Seminar Activities: Day 1| Day 2 | Day 3 | Day 4 | Day 5 | Day 6
We were recently contracted by the Technical Centre for Agricultural and Rural Cooperation to coordinate a study visit on milk and milk processing, for stakeholders in the Eastern and Southern Africa region. The purpose and other details on the study visit are available in a concept note developed by CTA and presented below. Highlights were prepared on daily activities of the study visit (..) and a detailed report covering the entire seminar will be ready in the next few days.
STUDY VISIT ON MILK and milk PROCESSING IN EastERN AND SOUTHERN AFRICA
KENYA, 16 -25 FEBRUARY 2009
Concept Note (version 030908)
introduction
1. The development of the agrifood sectors is both a major lever for stimulating primary production and an efficient means for combating poverty through the jobs it creates. It is also a basic element for the promotion of food security through an increase in the availability and diversity of food and nutrition.
2. Agri-foodstuffs constitute one of the most important sectors of activities in African countries. Unfortunately, this sector is subject to numerous constraints at the processing level that disadvantage the competitiveness of small and medium-sized enterprises. As a result, it constitutes on average only 10% of the agricultural production surplus, whereas this figure is 50% or more in industrialised countries.

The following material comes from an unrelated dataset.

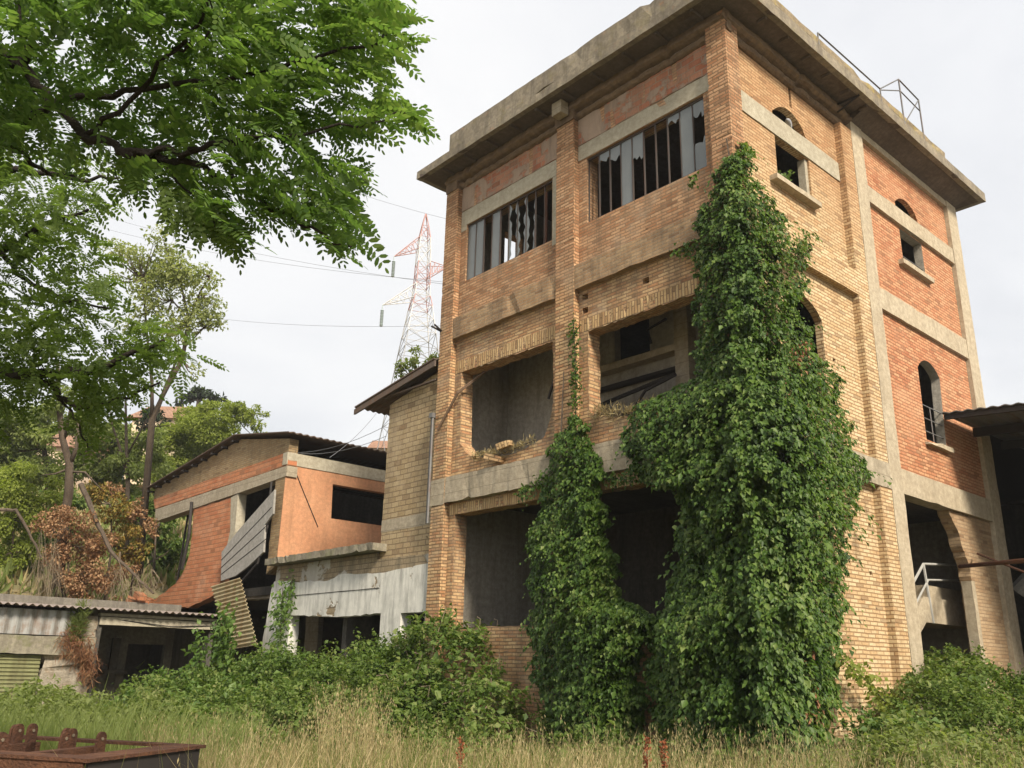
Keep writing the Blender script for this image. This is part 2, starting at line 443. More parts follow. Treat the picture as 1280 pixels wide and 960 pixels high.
# ------------------------------------------------------------------ materials
BUFF = [(.31, .14, .065), (.52, .30, .15), (.63, .43, .23), (.45, .22, .105), (.69, .51, .30)]
ORNG = ((.37, .175, .085), (.64, .40, .23))
PALE = [(.46, .27, .13), (.60, .43, .24), (.66, .52, .32), (.54, .36, .19), (.70, .57, .38)]
M_front = brick_mat('buff_brick', BUFF, (.22, .15, .09), bh=.07, ms=.012, zband=(8.6, 9.6, ORNG, 1.6), patch=(.34, .27, .19), patch_amt=.6, dirt_amt=0.7, smear=.2, bumps=1.0)
M_side = brick_mat('pale_brick', PALE, (.24, .14, .07), bh=0.072, ms=.012, zband=(9.6, 11.6, ((.44, .24, .12), (.60, .40, .22)), 2.0), dirt=(.20, .12, .06), dirt_amt=0.35, smear=0.12)
M_pil = brick_mat('pilaster_brick', BUFF, (.17, .11, .06), bh=.072, ms=.013, zband=(8.4, 9.6, ORNG, 2.0), patch=(.36, .28, .19), patch_amt=.45, dirt_amt=0.5, smear=.15, bumps=1.0)
M_band = brick_mat('weathered_brick', [(.26, .15, .08), (.38, .24, .13), (.44, .31, .18)], (.28, .22, .15), dirt=(.09, .07, .05), dirt_amt=0.75)
M_sold = brick_mat('upright_brick', [(.36, .21, .10), (.56, .38, .19), (.66, .48, .26)], (.16, .10, .06), bw=4.0, vertical=True, dirt_amt=0.4)
M_red = brick_mat('red_brick', [(.38, .14, .07), (.53, .235, .12), (.60, .33, .18), (.47, .18, .09)], (.22, .10, .05), bh=0.075, ms=.012, bw=.25, patch=(.50, .30, .18), patch_amt=0.35, dirt=(.20, .09, .05), dirt_amt=0.3, smear=0.1)
M_terra = brick_mat('terracotta_block', [(.34, .11, .06), (.43, .18, .10), (.42, .25, .17)], (.30, .22, .16), bh=0.15, bw=0.32, ms=.014, plaster=(.40, .295, .22), pl_lo=.49, dirt_amt=.6, pl_dirt=.6)
M_bare = brick_mat('shaded_brick', [(.36, .22, .12), (.46, .32, .19), (.52, .38, .24)], (.30, .21, .13), bh=0.075, dirt_amt=.35, plaster=(.36, .29, .21), pl_lo=.66)
M_sand = brick_mat('sandy_block', [(.33, .24, .13), (.40, .30, .17), (.44, .34, .20), (.38, .26, .14)], (.17, .12, .075), bw=.30, bh=0.13, ms=.012, dirt=(.16, .12, .08), dirt_amt=.5, smear=.35, patch=(.45, .36, .24), patch_amt=.5)
M_red2 = brick_mat('orange_red_block', [(.42, .14, .065), (.52, .21, .10), (.56, .26, .14)], (.30, .15, .08), bw=.34, bh=0.14, ms=.02, patch=(.50,.33,.22), patch_amt=.35, dirt_amt=.3, dirt=(.2, .1, .06), smear=.1)
M_gable = brick_mat('ochre_brick', [(.27, .17, .08), (.36, .25, .13), (.40, .30, .17)], (.2, .15, .1), dirt_amt=.5)
M_white = brick_mat('peeling_whitewash', [(.30, .23, .14), (.36, .28, .18)], (.18, .14, .09), bw=.3, bh=.13, plaster=(.74, .72, .66), pl_lo=.37, dirt=(.16, .14, .11), dirt_amt=.7, pl_dirt=.85)
M_stain = brick_mat('stained_block', [(.28, .22, .14), (.36, .28, .18)], (.14, .11, .075), bw=.3, bh=.13, plaster=(.46, .43, .37), pl_lo=.55, dirt=(.09, .08, .06), dirt_amt=.9)
M_conc = stone_mat('old_concrete', (.35, .30, .22), (.16, .13, .09), (.44, .38, .29), streak=.45, seams=.28)
M_conc2 = stone_mat('pale_concrete', (.42, .35, .25), (.20, .16, .11), (.50, .43, .32), streak=.45)
M_lint = stone_mat('grey_concrete', (.38, .34, .26), (.20, .17, .12), (.46, .42, .33), streak=.35)
M_fascia = stone_mat('lichen_concrete', (.225, .19, .14), (.075, .064, .052), (.33, .285, .215), streak=.8, moss=(.20, .17, .08), moss_amt=.4, moss2=(.34, .13, .06))
M_fascia2 = stone_mat('yellow_lichen_concrete', (.24, .19, .12), (.085, .066, .045), (.33, .27, .18), streak=.6, moss=(.36, .28, .05), moss_amt=.6, moss2=(.36, .16, .05))
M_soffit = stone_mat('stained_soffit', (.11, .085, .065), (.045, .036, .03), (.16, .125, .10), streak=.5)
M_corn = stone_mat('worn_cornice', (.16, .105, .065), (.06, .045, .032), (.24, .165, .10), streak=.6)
M_plast = stone_mat('grey_plaster', (.36, .33, .28), (.15, .135, .115), (.44, .405, .345), streak=.7)
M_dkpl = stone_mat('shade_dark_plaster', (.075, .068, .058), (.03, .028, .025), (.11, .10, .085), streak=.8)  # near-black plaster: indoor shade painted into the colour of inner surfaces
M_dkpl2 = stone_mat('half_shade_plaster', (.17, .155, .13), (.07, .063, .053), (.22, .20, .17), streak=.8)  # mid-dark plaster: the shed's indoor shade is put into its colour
M_peach = stone_mat('peach_render', (.50, .235, .125), (.27, .15, .085), (.56, .29, .16), streak=.55)
M_ledge = stone_mat('mossy_ledge', (.24, .21, .16), (.09, .08, .06), (.32, .29, .22), streak=.7, moss=(.13, .14, .05))
M_rust = metal_mat('rust', (.085, .042, .03), (.16, .065, .035), .8, 0.1, .85)
M_flake = stone_mat('flaking_rust', (.10, .045, .028), (.035, .022, .017), (.17, .075, .038), sc=6, streak=.5, moss=(.22, .10, .05), moss_amt=.5, bumps=1.0)
M_steel = metal_mat('grey_steel', (.16, .16, .16), (.19, .08, .04), .7, .3, .6, .5)
M_gal0 = plain_mat('pale_rail_paint', (.45, .44, .41), .5)
M_dark = plain_mat('dark_iron', (.035, .03, .028), .7)
M_corr = metal_mat('corrugated_sheet', (.36, .31, .19), (.33, .15, .05), .7, .1, .6, .47)
M_corr2 = metal_mat('zinc_sheet', (.30, .30, .29), (.24, .13, .07), .75, .3, .5, .48)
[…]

3. The contribution of the local food processing industry in feeding the population in African countries is still far below par. It concerns essentially consumers in urban areas. The rise in internal demand and the potential it represents for small agrifood businesses is not taken sufficiently into account.
4. The trade associations of the various agrifood sub-sectors, which can serve as representative negotiating partners for the public authorities are not very organised or efficient when it comes to providing services to the member SMEs. This state of affairs limits the organisational, technological and financial support that these SMEs can get.
5. Competitiveness and compliance with international regulations and standards on food safety are major challenges that small and medium-sized agrifood enterprises (SMEs) are facing as they endeavour to get into position on the national, regional and international markets.
6. To take up all these challenges, the companies concerned must implement appropriate strategies to mobilise and use information and communication.
7. The seminar organised by the CTA on the role of information and communication in the development of small and medium-sized agrifood enterprises in Africa (Cotonou, Benin, 2006) recommended charting and implementing coherent information and communication strategies to tackle more efficiently the main problems currently encountered: the poor quality of basic materials, difficulties in accessing packaging, insufficient mastery of technologies, difficulties accessing equipment, scarce adoption of innovations, knowledge, and still insufficient mastery of regulations.
8. One of the elements of this strategy consists of organising experience exchange visits by and between various entrepreneurs in the agrifood sector, so that they can enrich their knowledge of different opportunities through visits of the production departments.
9. The development possibilities of agrifood companies are contingent upon their capacity to innovate in terms of production (new products), marketing (presentation of the product, distribution channels, etc.), and organisation (grouping for the supply or marketing). What is innovative for one company, may not necessarily be for another. Innovation often stems from an idea taken from elsewhere.
10. The observation of different methods leads to a germination of ideas for change in an entrepreneur to develop or improve his activity. African entrepreneurs, however, do not often get an opportunity to go and see what is being done elsewhere, and especially outside their own country.
11. Visits therefore provide an opportunity for such operators to exchange information and ideas with their counterparts on their practices and to adapt new methods in their own contexts.
12. These visits have a double impact: visitors become acquainted with new technologies or new forms of organisation by observing and questioning their colleagues, but in addition to the exchanges and discussions, the latter are also prodded to reconsider their own ways of doing things.
13. It is in this context that the Technical Centre for Agricultural and Rural Cooperation ACP-EU (CTA) is organising a study visit on milk and milk products processing to be held in Kenya from 16 to 25 February 2009.